Second quarter of 2014 operating expenses decreased approximately $15-million, or 12 per cent, compared with the second quarter of 2013 due to lower utility costs coupled with the absence of operating expenses from properties that were sold in 2013. On a per-boe basis, second quarter of 2014 operating expenses increased 82 cents per boe compared with the second quarter of 2013, due to an increased amount of turnaround activity in 2014 and production declines particularly in natural gas properties as capital investment continues to be directed primarily to oil development programs.

Full year 2014 operating expenses are expected to remain on track with previous guidance of between $15.20 and $15.80 per boe.

Funds flow from operations

Second quarter of 2014 funds flow from operations of $121-million (23 cents per share) decreased 13 per cent compared with the first quarter of 2014 mainly due to lower natural gas prices and an increase in operating costs associated with planned maintenance turnaround activities during the quarter.

Second quarter of 2014 funds flow from operations decreased 17 per cent compared with the same period last year, due to a decrease in volumes, mainly from property dispositions and higher realized commodity risk management losses. Partly offsetting these decreases were higher realized commodity prices for all products and lower operating costs.

Adjusted net income and loss

During the second quarter of 2014, Pengrowth reported an adjusted net loss of $24.8-million, an increase of $22.0-million compared with the first quarter 2014 adjusted net loss of $2.8-million. This change is primarily due to a decrease in funds flow from operations.

In contrast, the second quarter adjusted net loss of $24.8-million decreased by $12.3-million compared with the second quarter of 2013 adjusted net loss of $37.1-million. This was primarily due to lower non-cash losses on disposition of properties, lower depletion, depreciation and amortization expense, partly offset by a decrease in funds flow from operations.

General and administrative expenses

Second quarter of 2014 cash G&A expense of approximately $19-million declined by $4.0-million compared with the first quarter of 2014, mainly due to lower personnel costs and the absence of a cash-settled deferred share units expense recorded in the first quarter of 2014. On a per-boe basis, second quarter of 2014 cash G&A expenses decreased 53 cents per boe to $2.89 per boe compared with the first quarter of 2014 due to lower costs as discussed above.

Pengrowth is revising its full year 2014 cash G&A expense guidance from $2.70 to $2.90 per boe to a range of $3.15 to $3.25 per boe. The revised guidance reflects higher professional and personnel costs than forecast.

Financial flexibility

Pengrowth remains on sound financial footing with approximately $133-million of cash on hand and an undrawn $1.0-billion committed credit facility as at June 30, 2014. The cash on hand will continue to be used in conjunction with internally generated cash flow, to provide the capital for the completion of the first 12,500 bbl/d commercial phase of Lindbergh. Pengrowth expects to maintain a balanced cash flow profile through 2014, where cash outflows, including capital spending, will equal cash inflows plus cash on hand.

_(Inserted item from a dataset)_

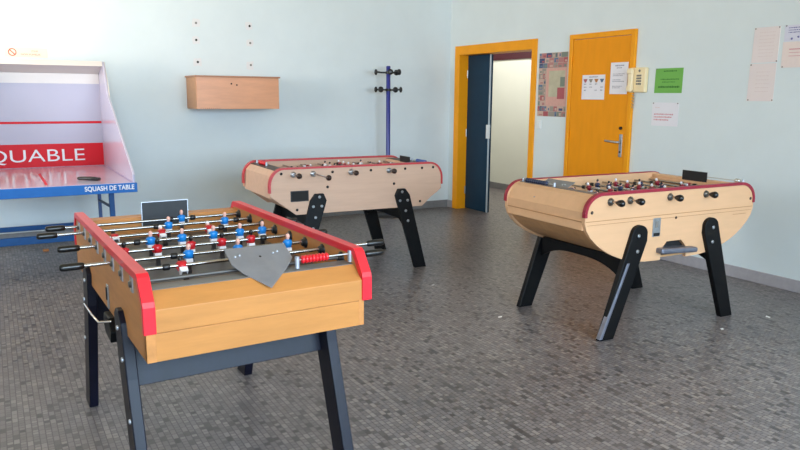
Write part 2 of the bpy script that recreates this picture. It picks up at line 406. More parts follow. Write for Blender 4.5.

Pengrowth continues to use hedging to mitigate commodity price risk, foreign exchange risk and power costs, and to provide a measure of stability and predictability to cash flows. Pengrowth has 77 per cent of its remaining expected 2014 oil production hedged at $94.51 per barrel and 63 per cent of 2015 expected oil production hedged at $93.99 per barrel. Natural gas hedges account for 59 per cent of remaining expected 2014 gas production at $3.81 per thousand cubic feet and 47 per cent of 2015 expected production hedged at $3.85 per thousand cubic feet. Pengrowth also hedges portions of its power consumption in order to mitigate volatility in operating expenses. Pengrowth has hedged 78 per cent of remaining expected 2014 power consumption at $55.63 per megawatt-hour and 79 per cent of expected 2015 power consumption at $49.53 per mwh.

Additional details of Pengrowth's risk management contracts are outlined in the management's discussion and analysis and accompanying notes to the June 30, 2014, unaudited financial statements.

Pengrowth's total long-term debt was approximately $1.6-billion as at June 30, 2014, comprising $1.4-billion of fixed-rate term notes and $200-million of convertible debentures.

Outlook

Pengrowth continues to make excellent progress on its Cardium and Lindbergh projects as it executes its 2014 business plan. Pengrowth's non-thermal development program continues to deliver very strong operational results, especially in the Cardium, where costs and results have exceeded expectations. Execution on the commercial development of the Lindbergh thermal project remains on schedule. With greater than 90 per cent of the initial commercial phase capital committed or spent, the Lindbergh project is close to the finish line. Commissioning and first steam at Lindbergh are expected to commence in the fourth quarter. These results are key stepping stones in Pengrowth's strategy of delivering significant cash flow growth in 2015 and ultimately to becoming a sustainable, low-decline, dividend-paying energy producer.

Pengrowth's unaudited financial statements for the three and six months ended June 30, 2014, and related management's discussion and analysis can be viewed on Pengrowth's website. They have also been filed on SEDAR and EDGAR.